Indies, hipsters y gafapastas sintoniza con la reciente politización e identifica un enemigo sobre el que descargar la responsabilidad de lo mal que han estado las cosas hasta ahora en el ámbito de la cultura. El hipster es un enemigo por insustancial más maleable aun que la sobada casta: qué cosa era un hipster nadie lo sabía a ciencia cierta hasta que Lenore levantó la perdiz, lo nombró heredero del indie moribundo y lo echó al ruedo ibérico para goce del respetable que disfruta en utilizar la cabeza para embestir. En esta jugada de simplificación tramposa del conflicto cultural se pierde la oportunidad de pensarnos complejamente a la luz ambivalente de nuestros gustos; porque de poco sirve al propósito de la liberación del común aplicar una lógica dicotómica de buenos y malos, esa política hooligan tan vieja y tan peligrosa que en el abuso de la brocha gorda no distingue y al condenar el elitismo sentencia a muerte la posibilidad del cabal refinamiento. Porque el verdadero enemigo en el ámbito de la cultura no es el hipster, ni el neoliberalismo, ni el individualismo ni cuantos palabros nos inventemos para sentirnos confortablemente en el bando de los buenos, el verdadero enemigo –¡ay, Perogrullo!– sigue siendo el de siempre, la ignorancia, y sólo mediante el cultivo de la atención, el cuidado inteligente del otro y el esmero en tratar de ser mejores de lo que somos podremos superar el embrutecimiento en el que nos hallamos.

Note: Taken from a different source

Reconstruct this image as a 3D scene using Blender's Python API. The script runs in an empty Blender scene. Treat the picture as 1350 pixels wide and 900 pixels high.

En fin, por mucho éxito que tengan estas artimañas bendecidas por las buenas intenciones políticas de sus autores no dejan de ser un paso en falso que se desvelará como tal cuando todas esas apelaciones a la cultura popular y política se enfrenten –el algodón no engaña– a la labor de concretarlas en obras artísticas y en hechos políticos. Entonces podremos ver y comparar resultados, si es que para entonces, el runrún de la nueva dominación cultural –sus palabras fetiches, sus consignas rimbombantes y sus estribillos machacones– no nos ha vuelto definitivamente idiotas.